И вот он сотворил со мной чудо! И в театре у меня было много замечательных
педагогов.
- Петербуржская театральная школа сильнее московской?
- Мне ближе вахтанговская школа, но это не значит, что она самая
лучшая. Хорошие артисты есть везде, поверьте. Я много поездил по России,
и на периферии есть такие актеры, которые Москве и Петербургу даже не
снились!
- Но кто их знает? Где справедливость?
- Справедливости в театре нет, запомните это. Мой профессор на
первом курсе говорил: "В театре не бывает социализма"! Он говорил
это в советское время (смеется). Ну, какая справедливость в том, что и
в Москве, и Петербурге огромное количество замечательных артистов, которые
могли сыграть роль Константина, а снимаюсь в данном случае я?
- Везение, случай.
-Да.
- С юмором легче в жизни?
- Мне трудно судить, как живется человеку без юмора, потому что
без него мне было бы совсем плохо. А что касается театра и кино, то без
юмора туда вообще нельзя пускать людей! Вне зависимости, чем они занимаются.

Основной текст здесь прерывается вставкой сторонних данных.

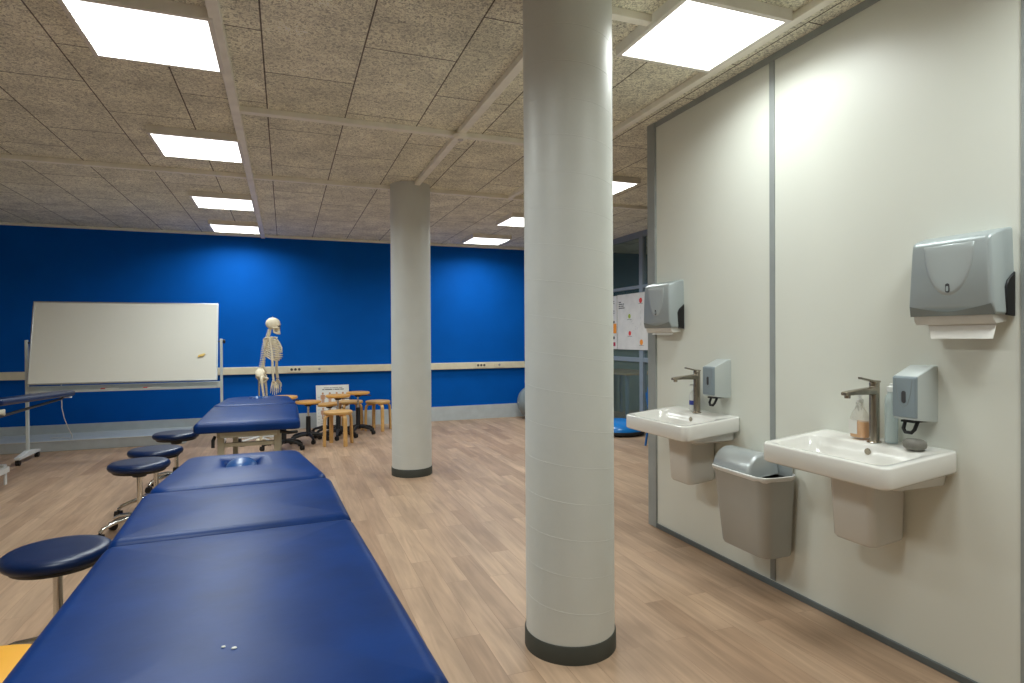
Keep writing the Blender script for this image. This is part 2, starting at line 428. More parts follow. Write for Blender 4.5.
def couch_frame(t, y0, y1, top, hx, fx, leg_y, full=True):
    f = MB()
    for s in (-1, 1): f.box(s * fx - .02, s * fx + .02, y0, y1, top - .045, top)
    for y in (y0, (y0 + y1) / 2, y1): f.box(-fx, fx, y - .02, y + .02, top - .045, top)
    f.build('top_frame', M['cream_metal'], t, .004)
    b = MB()
    for s in (-1, 1): b.box(s * fx - .025, s * fx + .025, leg_y[0] - .1, leg_y[1] + .1, .06, .11)
    for y in leg_y: b.box(-fx, fx, y - .025, y + .025, .06, .11)
    b.build('base_frame', M['cream_metal'], t, .004)
    for y in leg_y:
        for s in (-1, 1):
            MB().box(s * fx - .022, s * fx + .022, y - .022, y + .022, .11, top - .045).build('leg', M['cream_metal'], t, .004)
        MB().box(-fx + .022, fx - .022, y - .015, y + .015, top - .125, top - .095).build('cross_bar', M['cream_metal'], t, .003)
    for y in (leg_y[0] - .07, leg_y[1] + .07):
        for s in (-1, 1):
            c = MB().lathe([(.001, -.014), (.028, -.014), (.03, -.01), (.03, .01), (.028, .014), (.001, .014)], (s * fx, y, .03), 20, 'x')
            c.build('castor', M['black'], t)
    MB().box(-.10, .10, (leg_y[0] + leg_y[1]) / 2 - .25, (leg_y[0] + leg_y[1]) / 2 + .25, .115, .19).build('motor_box', M['tray_white'], t, .01)

# couch in the foreground, its near end just inside the frame
t1 = thing('treatment_couch', 'long navy vinyl treatment couch in the foreground with a face hole at its far end', 'treatment couch', (-.149, 2.14, 0), math.radians(2.3), 'treatment couches')
HX = .368
couch_frame(t1, -.95, 1.25, .592, HX, .24, (-.75, .9))
pad('main_section', t1, HX, -1.10, .0, .592, .663, .035, .04, .009, lambda y: 1 + .06 * min(1, max(0, -y / 1.0)))
ms = [c for c in bpy.data.objects if c.name == 'main_section'][0]
for x_, y_, r_ in ((.017, -.841, .0042), (-.0025, -.828, .0034)):
    q = MB().lathe([(.0005, .672), (r_, .672), (r_ * .8, .6737), (.0005, .6739)], (x_, y_, 0), 9, sx=1.3).build('worn_speck', M['paper'], ms); q['label'] = 'pale worn speck'
pad('middle_section', t1, HX - .002, .006, .648, .594, .667, .035, .04, .008)
head_pad(t1, HX - .008, .654, 1.41, .594, .667, .085, .035, ((-.01, 1.10), .085, .12), lambda y: .975 - .21 * max(0, (y - .76) / .6) ** 1.4)
for s in (-1, 1):
    MB().tube([(s * .22, -.9, .57), (s * .28, -.9, .56), (s * .28, .9, .56), (s * .22, .9, .57)], .008).build('control_bar', M['chrome'], t1)

t2 = thing('treatment_couch', 'navy vinyl treatment couch on a cream frame, standing behind the foreground couch', 'treatment couch', (-.25, 5.6, 0), 0, 'treatment couches')
couch_frame(t2, -.84, .85, .615, .35, .19, (-.76, .6))
pad('main_section', t2, .352, -.92, .20, .615, .69, .035, .035, .009)
head_pad(t2, .348, .207, .96, .615, .695, .07, .035, ((0, .74), .07, .1), lambda y: 1 - .15 * max(0, (y - .3) / .6) ** 1.3)
# low steel rail with lever, seen under the near end
MB().tube([(-.225, -.80, .575), (-.235, -.82, .55), (-.235, -.83, .50)], .012).build('lever', M['black'], t2)
MB().tube([(.21, -.8, .59), (.27, -.76, .57), (.33, -.70, .565)], .012).build('armrest_bar', M['black'], t2)

t3 = thing('treatment_couch', 'dark navy treatment couch at the left edge, only its raised arm pad in view', 'treatment couch', (-2.13, 5.5, 0), 0, 'treatment couches')
pad('main_section', t3, .33, -1.9, .02, .60, .67, .035, .03, .006, m='vinyl_dk').location = (-.20, 0, 0)
MB().loft([[(x * w + .265, y + .33, z + dz * .78 - (y - .8) * .040) for x, y in rrect(.065 * k_, .80 * (1 - (1 - k_) * .08), .055 * k_, 6)] for k_, dz, w in ((.80, 0, 1), (.97, .008, 1), (1, .022, 1), (1, .04, 1), (.95, .054, 1), (.82, .061, 1), (.4, .066, 1)) for z in (.765,)]).build('arm_pad', M['vinyl_dk'], t3, smooth=60)
MB().tube([(.27, -.60, .735), (.27, -.35, .745), (.27, .93, .752), (.265, .98, .757)], .011).build('support_rod', M['black'], t3)
MB().box(.20, .32, -.55, -.36, .772, .80).tube([(.26, -.36, .785), (.27, -.30, .765), (.27, -.26, .755)], .016).build('pad_bracket', M['cream_metal'], t3, .004)
MB().box(.13, .265, -.56, -.44, .62, .775).build('pad_support', M['cream_metal'], t3, .004)
MB().box(.25, .33, .965, 1.0, .756, .763).build('label_strip', M['paper'], t3)
for s_ in (-1, 1): MB().tube([(-.24, .3 * s_ + .2, .19), (-.24, -.3 * s_ - .5, .60)], .024).build('lift_arm', M['white_metal'], t3)
b = MB(); b.box(-.36, -.12, .84, .90, .16, .21)
for s in (-.33, -.12): b.box(s - .02, s + .02, -1.0, .9, .14, .19)
b.box(-.132, -.118, .86, .90, .035, .185).box(-.36, -.12, -1.02, -.96, .14, .19)
b.build('base_frame', M['white_metal'], t3, .004)
for y in (.80, -.9):
    for x in (-.33, -.17): MB().lathe([(.001, -.016), (.05, -.016), (.055, -.01), (.055, .01), (.05, .016), (.001, .016)], (x, y, .055), 24, 'x').build('castor', M['black'], t3)
    for x in (-.33, -.17): MB().box(x - .018, x + .018, y - .02, y + .02, .10, .142).build('castor_fork', M['chrome'], t3)

# ------------------------------------------------------------------ rolling stools
def castor(parent, x, y, name='castor'):
    m = MB()
    for s in (-1, 1):
        m.lathe([(.001, -.008), (.022, -.008), (.025, -.005), (.025, .005), (.022, .008), (.001, .008)], (x + s * .011, y, .025), 18, 'x')
    m.tube([(x, y, .02), (x, y, .062)], .007, 8); m.box(x - .02, x + .02, y - .018, y + .016, .038, .052)
    return m.build(name, M['black'], parent)
def rolling_stool(label, loc, rz, h=.476, r=.181):
    t = thing('rolling_stool', label, 'stool', loc, rz, 'navy rolling stools')
    MB().lathe([(.02, h - .052), (r - .028, h - .052), (r - .008, h - .046), (r, h - .030), (r - .003, h - .015), (r - .017, h - .004), (r - .05, h), (.02, h - .002)], n=48).build('seat', M['vinyl_dk'], t, smooth=60)
    MB().lathe([(.02, h - .066), (r - .03, h - .066), (r - .02, h - .052), (.02, h - .052)], n=40).build('seat_pan', M['black'], t)
    MB().lathe([(.012, h - .10), (.04, h - .10), (.05, h - .078), (.012, h - .078)], n=20).build('hub', M['black'], t)
    MB().lathe([(.002, .10), (.0165, .10), (.0165, h - .09), (.002, h - .09)], n=20).build('gas_lift', M['chrome'], t)
    MB().lathe([(.002, .085), (.032, .085), (.034, .10), (.028, .17), (.02, .175), (.002, .175)], n=20).build('column_cover', M['black'], t)
    for k in range(5):
        a = 2 * PI * k / 5; u = (math.cos(a), math.sin(a))
        MB().tube([(u[0] * q, u[1] * q, z) for q, z in ((.015, .115), (.08, .118), (.16, .104), (.215, .082), (.235, .062))], [.017, .016, .014, .012, .011], 10).build('base_arm', M['chrome'], t)
        castor(t, u[0] * .235, u[1] * .235)
    return t
s0 = rolling_stool('nearest navy round rolling stool, left of the foreground couch', (-.828, 2.80, 0), .35)
again(s0, 'navy rolling stool with chrome base, second from the front beside the couch', (-.903, 4.585, 0), 2.48)
again(s0, 'navy rolling stool half hidden behind the second one, third from the front', (-.897, 5.09, 0), .9)
again(s0, 'farthest navy rolling stool, beside the left end of the second couch', (-.882, 5.89, 0), 1.3)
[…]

Костюмеры они или осветители. Я уж не говорю о режиссерах, артистах и
художниках. Без юмора искусством заниматься нельзя!
- А почему?
- Что такое юмор? Это острый взгляд ума. А без ума нормально
заниматься делом нельзя. Остроумие - это ведь не острословие, это разные
вещи. Острый ум может пригодиться и в науке, и в искусстве... и в кулинарии.
Это взгляд на предмет с другой точки и это то, что необходимо искусству.
Искусству нужно посмотреть на обыденную ситуацию в неожиданном ракурсе.
Тогда это интересно публике, потому что обычное она видит каждый день.
- Словом, искусство наравне с наукой двигает человечество вперед?
- Методы только разные. Замечательно! об этом сказал Илья Эренбург,
по-моему, в книге "Люди. Годы. Жизнь": "Метод науки: берем
кочан капусты, быстро обрубаем все лишнее и добираемся до кочерыжки. До
сути. А метод искусства - это тот же кочан капусты, с которого мы медленно,
как одежду с красивой женщины, по одному снимаем листики и добираемся
до той же кочерыжки (смеется). Но это не я сказал.